Well, for starters, the Bible is the source of the notion of covenant, which ultimately gave rise to our governing document, the U.S. Constitution. And many scholars, like the late Dr. Donald S. Lutz, of the University of Houston, have noted the vital role of the biblical concept of covenant in helping to frame our two key founding documents, the Declaration of Independence and the Constitution – both of which have the same structure: A written agreement under God that bears signatures.

Writes Lutz in his classic book, “The Origins of American Constitutionalism”: “The American constitutional tradition derives in much of its form and content from the Judeo-Christian tradition as interpreted by the radical Protestant sects to which belonged so many of the original European settlers in British North America.” And their chief guidebook was the Bible.

Lutz adds, “God is called on as a witness to the agreement. … Wherever dissenting Protestantism went, so too went their church covenants.” And those church covenants eventually morphed into political agreements. The Mayflower Compact is one such example.

No wonder Newsweek wrote (Dec. 27, 1982), on the eve of the Year of the Bible: “Now historians are discovering that the Bible, perhaps even more than the Constitution, is our founding document: the source of the powerful myth of the United States as a special, sacred nation, a people called by God to establish a model society, a beacon to the world.”

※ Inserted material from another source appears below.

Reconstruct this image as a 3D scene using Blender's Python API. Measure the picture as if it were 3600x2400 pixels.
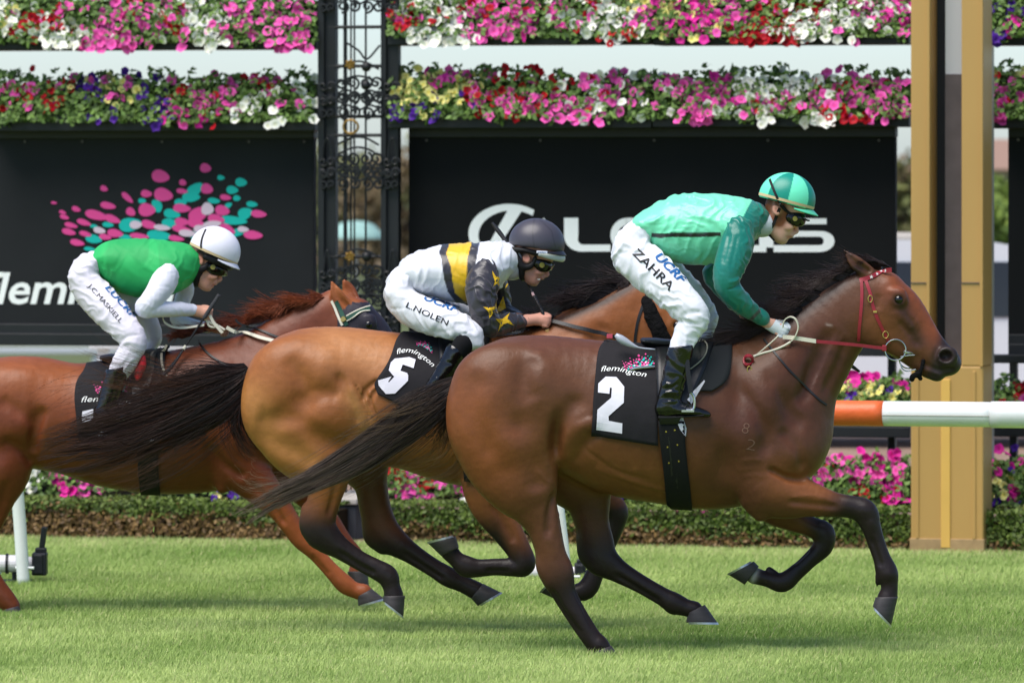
import bpy, bmesh, math, random
import numpy as np
from mathutils import Vector, Matrix
from mathutils.bvhtree import BVHTree

for o in list(bpy.data.objects):
    bpy.data.objects.remove(o)
SC = bpy.context.scene
COL = SC.collection

# ------------------------------------------------------------------ camera, world, sun, exposure
CAM_H, CAM_Y, FPX, CX, HZ = 2.42, -30.0, 21582.0, 1800.0, 557.0
cam = bpy.data.cameras.new('camera')
cam.sensor_width = 36.0
cam.lens = FPX / 100.0
cam.shift_y = -(1200.0 - HZ) / 3600.0
cam.clip_start, cam.clip_end = 0.5, 3000.0
cam.dof.use_dof = True
cam.dof.focus_distance = 30.0
cam.dof.aperture_fstop = 4.0
camo = bpy.data.objects.new('camera', cam)
camo.location = (0, CAM_Y, CAM_H)
camo.rotation_euler = (math.radians(90), 0, 0)
COL.objects.link(camo)
SC.camera = camo

SUN_EL, SUN_AZ = math.radians(64), math.radians(222)      # azimuth clockwise from +Y
w = bpy.data.worlds.new('World')
SC.world = w
w.use_nodes = True
nt = w.node_tree
for n in list(nt.nodes):
    nt.nodes.remove(n)
sky = nt.nodes.new('ShaderNodeTexSky')
sky.sky_type = 'NISHITA'
sky.sun_disc = False
sky.sun_elevation = SUN_EL
sky.sun_rotation = SUN_AZ
sky.air_density = 0.7
sky.dust_density = 0.7
sky.ozone_density = 2.5
bg = nt.nodes.new('ShaderNodeBackground')
bg.inputs['Strength'].default_value = 0.10
out = nt.nodes.new('ShaderNodeOutputWorld')
nt.links.new(sky.outputs[0], bg.inputs[0])
nt.links.new(bg.outputs[0], out.inputs[0])

sl = bpy.data.lights.new('sun', 'SUN')
sl.energy = 2.5
sl.angle = math.radians(46)
sl.color = (1.0, 0.95, 0.88)
so = bpy.data.objects.new('sun', sl)
sd = Vector((math.sin(SUN_AZ) * math.cos(SUN_EL), math.cos(SUN_AZ) * math.cos(SUN_EL), math.sin(SUN_EL)))
so.rotation_euler = sd.to_track_quat('Z', 'Y').to_euler()
so.location = (0, -10, 20)
COL.objects.link(so)
vs = SC.view_settings
SC.display_settings.display_device = 'sRGB'
vs.view_transform = 'Standard'
vs.look = 'None'
vs.exposure = 0.9
vs.gamma = 1.0
vs.use_curve_mapping = False
SC.render.engine = 'CYCLES'
SC.cycles.use_denoising = True
SC.cycles.max_bounces = 8
SC.cycles.transparent_max_bounces = 8

random.seed(7)
RNG = np.random.default_rng(11)

# ------------------------------------------------------------------ geometry helpers
def WP(X, Y, y):
    """Measured photo position (3600 wide) at the real depth y -> world point."""
    d = y - CAM_Y
    return np.array(((X - CX) * d / FPX, y, CAM_H - (Y - HZ) * d / FPX))

def SCL(y):
    return (y - CAM_Y) / FPX

def to_px(V):
    d = V[:, 1] - CAM_Y
    return np.stack((CX + V[:, 0] * FPX / d, HZ + (CAM_H - V[:, 2]) * FPX / d), 1)

def lin(c):
    """sRGB 0-255 -> linear"""
    r = []
    for v in c:
        v = v / 255.0
        r.append(v / 12.92 if v <= 0.04045 else ((v + 0.055) / 1.055) ** 2.4)
    return tuple(r)

def new_mesh(name, V, F):
    me = bpy.data.meshes.new(name)
    V = np.asarray(V, dtype=np.float32)
    if isinstance(F, np.ndarray):
        n, k = F.shape
        me.vertices.add(len(V))
        me.vertices.foreach_set('co', V.ravel())
        me.loops.add(n * k)
        me.loops.foreach_set('vertex_index', F.astype(np.int32).ravel())
        me.polygons.add(n)
        me.polygons.foreach_set('loop_start', np.arange(0, n * k, k, dtype=np.int32))
        me.update(calc_edges=True)
    else:
        me.from_pydata([tuple(map(float, v)) for v in V], [], [tuple(int(i) for i in f) for f in F])
        me.update()
    return me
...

The Scriptures teach the sinfulness of man, so the founders carefully separated political power to avoid tyranny. As Alexander Hamilton, a New York representative at the Constitutional Convention, once noted on man’s corrupt nature: “Till the millennium comes, in spite of all our boasted light and purification, hypocrisy and treachery will continue to be the most successful commodities in the political market.”

Another point of the founders’ view is that for self-rule to work, the people must be virtuous. How could they maintain virtue? Through the voluntary free exercise of religion, which usually meant Christianity in one version or another.

As George Washington famously worded it: “Of all the dispositions and habits which lead to political prosperity, religion and morality are indispensable supports.”

Lutz comments on how important the idea of virtue was to the founders of America, and, of course, the Bible was their basis for virtue: “Without the belief in a virtuous people, the federal republic would not have been tried.”

It’s amazing that millions of Americans today think that the Bible should have no place in influencing public policy. The Bible helped produce the freest and most prosperous country in world history. As President Andrew Jackson declared, “The Bible is the rock on which this Republic rests.”